Poi c’è il lato B del consumo: i rifiuti.

Con le tecniche di economia circolare possiamo ridurre la quantità di rifiuti, ma quelli che restano vanno riciclati e differenziati il più possibile. Questa ricetta complessiva può essere aiutata da una politica di tassazioni che agevolino e accelerino il processo. Per quanto riguarda i rifiuti, la Ue ha stilato una graduatoria della filiera. Al primo posto figura la riduzione alla fonte: progettare oggetti che producono pochi rifiuti. È una strategia che non darà risultati stasera, ma in un ragionevole numero di anni. Al secondo posto c’è il riciclo, al terzo la termovalorizzazione, al quarto la discarica. I termovalorizzatori sono necessari per alcune categorie di rifiuti, per esempio quelli ospedalieri. Non si tratta di farne di nuovi, ma di gestirne un piccolo numero per usi particolari, mentre gli altri gradualmente dovranno arrivare a spegnersi, se parte la filiera con i primi due punti precedenti. 

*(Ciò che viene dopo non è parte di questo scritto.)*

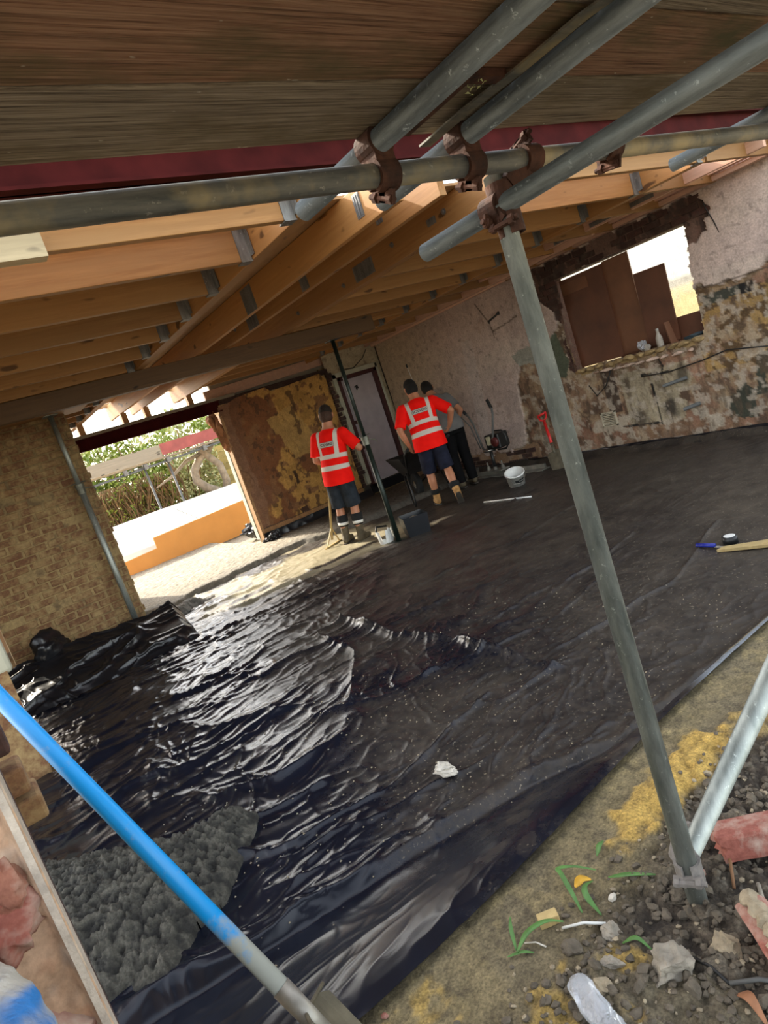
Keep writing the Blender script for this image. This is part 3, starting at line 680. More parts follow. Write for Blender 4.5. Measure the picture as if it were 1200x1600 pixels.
def hanger(x, y, sgn, parent):
    h = MB(); x0, x1 = (x-.07, x-.0) if sgn < 0 else (x, x+.07)
    h.box((x0, y-.036, 2.592), (x1, y+.036, 2.598)); h.box((x0, y-.029, 2.592), (x1, y-.024, 2.78)); h.box((x0, y+.024, 2.592), (x1, y+.029, 2.78))
    xa = x-.004 if sgn < 0 else x; h.box((xa-.001, y-.075, 2.62), (xa+.004, y-.025, 2.80)); h.box((xa-.001, y+.025, 2.62), (xa+.004, y+.075, 2.80))
    h.build('joist_hanger', M['zinc'], parent)
jl = [2.955+.57*k for k in range(13)]
for y in jl:
    j = part_beam('joist', (-1.5, y, 2.7), (1.945, y, 2.7), .047, .2, M['joist']); hanger(1.945, y, -1, j)
for k in range(12):
    y = 2.87+.58*k
    if y > 9.7: continue
    j = part_beam('joist', (3.69, y, 2.7), (5.81, y, 2.7), .047, .2, M['joist']); hanger(5.81, y, -1, j)
    part_beam('joist', (5.91, y, 2.7), (7.2, y, 2.7), .047, .2, M['joist'])
# short studs carrying the beams over the back steel, eaves board
for x in (1.99, 2.6, 2.93, 3.6): MB().box((x-.04, YB-.03, 2.45), (x+.04, YB+.07, 2.6)).build('stub_stud', M['stud'], rf)
MB().box((1.2, YB-.06, 2.405), (4.3, YB+.1, 2.45)).build('sole_plate', M['greyboard'], rf, bevel=.004)
# wall plates and packers along the right wall
rn = random.Random(31)
part_beam('wall_plate', (7.17, 2.75, 2.63), (7.17, 9.75, 2.63), .12, .05, M['plate'])
part_beam('wall_plate', (7.1, 2.75, 2.69), (7.1, 9.75, 2.69), .10, .05, M['plate'])
part_beam('ledger_rail', (6.62, 2.7, 2.66), (6.62, 6.3, 2.70), .05, .10, M['plate'])
part_beam('ledger_rail', (6.75, 4.6, 2.63), (6.98, 9.7, 2.63), .05, .09, M['plate'])
part_beam('ledger_rail', (6.95, 6.2, 2.60), (7.12, 9.7, 2.585), .06, .05, M['plate'])
for y in (3.9, 4.35, 4.85): MB().box((6.585, y-.16, 2.645), (6.597, y+.16, 2.69)).build('nail_plate', M['zinc'], rf)
# back edge board running above the yellow wall
part_beam('eaves_board', (3.9, YB+.16, 2.52), (7.2, YB+.16, 2.62), .05, .16, M['plate'])
# nail plates and bolts on the beam faces
def nailplate(x, y, z, w, h):
    m = MB().box((x-.004, y-w/2, z-h/2), (x, y+w/2, z+h/2))
    for k in range(int(w/.022)): m.box((x-.007, y-w/2+.006+k*.022, z-h/2+.008), (x-.004, y-w/2+.014+k*.022, z+h/2-.008))
    m.build('nail_plate', M['zinc'], rf)
for x, y, z, w, h in ((3.58, 4.65, 2.70, .30, .13), (2.9, 4.55, 2.70, .12, .18), (2.57, 4.9, 2.7, .2, .2), (2.9, 5.6, 2.7, .22, .2), (3.58, 3.7, 2.72, .1, .05), (2.57, 3.2, 2.72, .07, .14), (2.9, 3.45, 2.73, .07, .1)): nailplate(x, y, z, w, h)
for x, y, z in ((3.58, 3.55, 2.73), (3.58, 4.2, 2.74), (3.58, 5.0, 2.68), (3.58, 5.9, 2.7), (2.9, 4.3, 2.74), (2.9, 6.0, 2.70)):
    MB().lathe([(.022, 0), (.022, .006), (.012, .006), (.012, .02)], (x, y, z), 8, (-1, 0, 0)).build('bolt', M['zinc'], rf)
# front red steel and batten, back red steel
def ibeam(name, x0, x1, y, z0, z1, fl, mat, label):
    m = MB().box((x0, y-fl/2, z0), (x1, y+fl/2, z0+.014)).box((x0, y-fl/2, z1-.014), (x1, y+fl/2, z1)).box((x0, y-.006, z0), (x1, y+.006, z1)); return solo(m, name, mat, label, 'beam')
ibeam('steel_beam', -1.6, 7.2, 2.76, 2.755, 2.93, .11, M['redsteel'], 'dark red painted steel beam just past the scaffold boards overhead')
MB().box((-1.6, 2.80, 2.735), (7.2, 2.85, 2.753)).build('batten', M['plate'], rf)
ibeam('steel_beam', .9, 4.03, YB+.02, 2.235, 2.405, .12, M['redsteel'], 'dark red steel lintel over the sunlit opening to the garden')
ob = solo(MB().box((-.5, 2.86, 2.56), (.72, 2.925, 2.66)), 'timber_offcut', M['paleboard'], 'board end coloured pale as if sunlit, under the scaffold tube at far left', 'timber')
# temporary dark prop beam
solo(MB().box((-1.5, 6.36, 2.425), (4.80, 6.46, 2.595)), 'needle_beam', M['darkbeam'], 'dark long timber held up under the joists by a steel prop', 'beam', bevel=.004)
solo(MB().box((.0, 7.08, 2.505), (1.6, 7.5, 2.575)), 'timber_plate', M['joist'], 'short timber pad on top of the old brick pier', 'timber')
MB().box((4.03, YB+.18, 2.40), (7.45, YB+.24, 2.84)).build('sun_leak_board', M['greyboard'], rf)  # added board that blocks sun leaking in over the back wall
MB().box((-1.5, YB+.60, 2.80), (7.3, YB+.64, 2.86)).build('eaves_batten', M['stud'], rf)

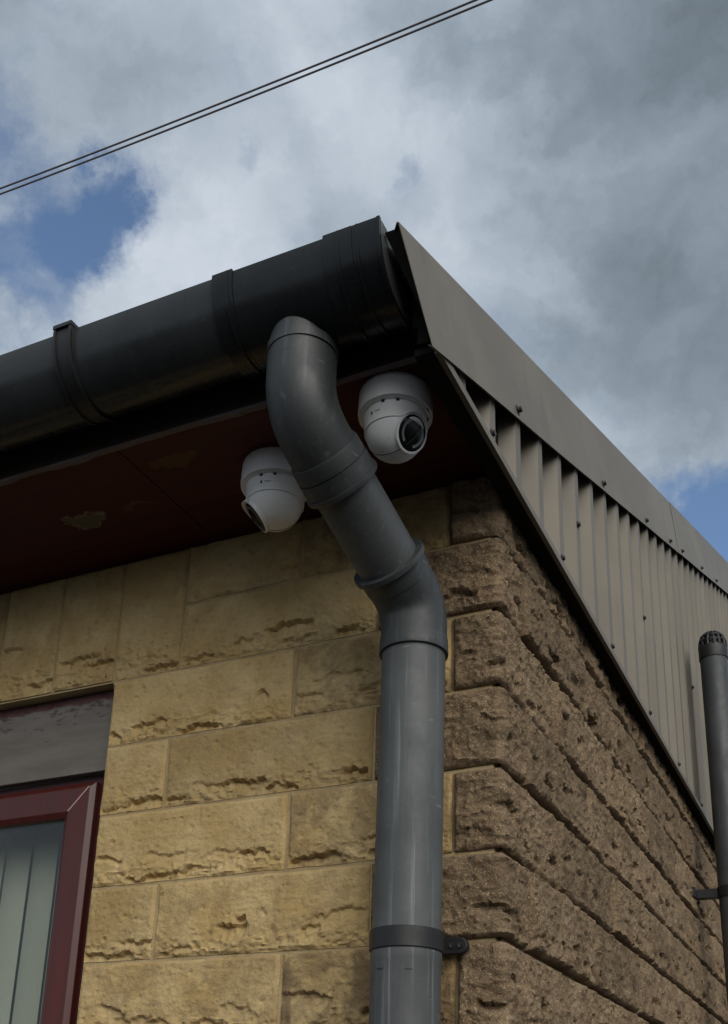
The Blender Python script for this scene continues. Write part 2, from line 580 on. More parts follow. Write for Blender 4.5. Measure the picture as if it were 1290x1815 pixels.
def relief(s, t, L, H, style, seed, proud):
    """height of a split stone face over its bed; s along, t up"""
    ox, oy = (seed * 13.7) % 200, (seed * 7.3) % 200
    wob = .003 * fbm(s / .03 + ox, t / .03 + oy, 3)
    d = np.minimum(np.minimum(s, L - s), np.minimum(t, H - t)) + wob * .7
    true_d = np.minimum(np.minimum(s, L - s), np.minimum(t, H - t))
    big = fbm(s / .16 + ox + 5, t / .10 + oy, 3)
    mid = fbm(s / .035 + ox + 31, t / .028 + oy + 11, 4, .55)
    fine = fbm(s / .009 + ox + 61, t / .009 + oy + 23, 3, .6)
    r = random.Random(seed)
    n_l = max(2, int(L * r.uniform(11, 17)))
    if style == 'tan':
        h = proud + .0035 * big + .0011 * mid + .0006 * fine
        low = sst(.36 * H, .12 * H, t + .020 * fbm(s / .05 + ox, t / .05 + oy, 3))
        rid = 1 - 2 * np.abs(fbm(s / .034 + ox + 3 * fbm(s / .08, t / .05 + oy, 2) * .4, t / .016 + oy, 3, .5))
        h = h + low * (.0030 * mid + .0028 * fine - .0016 + .0042 * np.clip(rid, 0, 1) ** 3 - .0008)
        h = h + (1 - low) * .0013 * np.clip(rid, 0, 1) ** 4
        spread, top, pits = (.03, .46), .0165, int(30 + L * 150)
    else:
        rid = 1 - 2 * np.abs(fbm(s / .030 + ox, t / .020 + oy, 3, .55))
        h = proud + .0062 * big + .0046 * mid + .0032 * fine + .0044 * np.clip(rid, 0, 1) ** 3
        n_l = int(n_l * 1.3)
        spread, top, pits = (.14, .60), .0270, int(6 + L * 22)
    # split ledges: short ragged breaks, each undercut and healing downwards
    for k in range(n_l):
        cx = L * (k + r.uniform(.05, .95)) / n_l
        hl = r.uniform(.014, .075 if style == 'tan' else .045)
        t0 = H * (spread[0] + (spread[1] - spread[0]) * r.random() ** 1.35) + .008
        sx = (s - cx) / hl
        line = t0 - r.uniform(-.002, .012) * sx * sx + r.uniform(-.006, .006) * sx + .010 * fbm(s / .03 + ox + 7 * k, 0 * s + oy, 3) + .0035 * fbm(s / .007 + ox, 0 * s + k, 2)
        win = sst(0, .45, 1 - np.abs(sx) + .25 * fbm(s / .012 + ox, 0 * s + 3 * k, 2))
        amp = r.uniform(.25, 1.0) ** 1.4 * top
        below = line - t
        heal = np.clip(1 - below / r.uniform(.012, .034), 0, 1)
        h = h - win * amp * sst(-.0016, .0022, below) * heal * (1 + .35 * mid)
    # small pits and nicks
    for _ in range(pits):
        cx, cy = r.uniform(.006, L - .006), H * min(.95, max(.05, r.random() ** (1.25 if style == 'tan' else .9)))
        rx = r.uniform(.0022, .0075)
        ry = rx * r.uniform(.45, 1.0)
        q = ((s - cx) / rx) ** 2 + ((t - cy) / ry) ** 2
        h = h - r.uniform(.0008, .0034 if style == 'tan' else .0050) * np.clip(1 - q, 0, 1)
    e = .34 + .66 * sst(0, .0065, d) if style == 'tan' else .48 + .52 * sst(0, .0070, true_d + .25 * wob)
    return np.where(true_d <= 1e-6, np.minimum(.0018 if style == 'tan' else .003, .4 * proud), np.maximum(h * e, -.012 if style == 'tan' else -.001))


JOINT = .0065
_seed = [100]


def grid_object(name, P, N, Hh, back, mat, parent, dirt=0.0):
    """P, N: base points and normals on an (n, m) grid; displaced by Hh, with a skirt going back into the wall"""
    n, m = Hh.shape
    V = P + N * Hh[..., None]
    verts = V.reshape(-1, 3)
    idx = np.arange(n * m).reshape(n, m)
    q = np.stack([idx[:-1, :-1], idx[1:, :-1], idx[1:, 1:], idx[:-1, 1:]], -1).reshape(-1, 4)
    ring = np.concatenate([idx[:, 0], idx[-1, 1:], idx[-2::-1, -1], idx[0, -2:0:-1]])
    rp = (P - N * back).reshape(-1, 3)[ring]
    k0 = n * m
    verts = np.concatenate([verts, rp])
    r2 = np.arange(len(ring)) + k0
    sk = np.stack([ring, r2, np.roll(r2, -1), np.roll(ring, -1)], -1)
    faces = np.concatenate([q, sk])
    c = P.reshape(-1, 3).mean(0)
    verts = verts - c
    me = bpy.data.meshes.new(name)
    me.vertices.add(len(verts))
    me.vertices.foreach_set('co', verts.astype(np.float32).ravel())
    me.loops.add(faces.size)
    me.loops.foreach_set('vertex_index', faces.astype(np.int32).ravel())
    me.polygons.add(len(faces))
    me.polygons.foreach_set('loop_start', np.arange(0, faces.size, 4, dtype=np.int32))
    me.update(calc_edges=True)
    me.shade_smooth()
    me.set_sharp_from_angle(angle=math.radians(48))
    me.materials.append(mat)
    o = bpy.data.objects.new(name, me)
    o.location = c
    o.color = (dirt, 0, 0, 1)
    C.objects.link(o)
    o.parent = parent
    return o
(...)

Ma da cosa dipende, in ultima analisi, la riuscita di una strategia ambientale di questo tipo? 

Al 50 per cento da noi stessi e al 50 per cento dalla politica. Dovremmo camminare a braccetto, un gesto noi e uno la politica. Ma il fatto di cominciare a farlo noi è importante perché garantisce l’accettazione sociale, altrimenti le leggi diventano impopolari e la gente scende in piazza con i forconi. I paesi nord europei hanno una cultura media maggiore e leggi migliori proprio perché sono rinforzate dall’atteggiamento dei cittadini. In Italia questo manca, ed è un continuo balletto: i cittadini danno la colpa al politico, che non appena agisce è criticato. La tassa più banale è l’aumento del prezzo della benzina: ma immaginiamo cosa ne sarebbe il giorno dopo del politico che ne avesse aumentato il prezzo… Prima si deve costruire un’accettazione sociale, poi gradualmente occorre attivare i processi di politica economica, il più possibile internazionali: se Trump non lo fa, tutte le fabbriche andranno in America, oppure in Cina, dove possono inquinare. Non per niente l’accordo di Parigi chiederebbe la tassazione sull’energia fossile in modo omogeneo in tutto il mondo.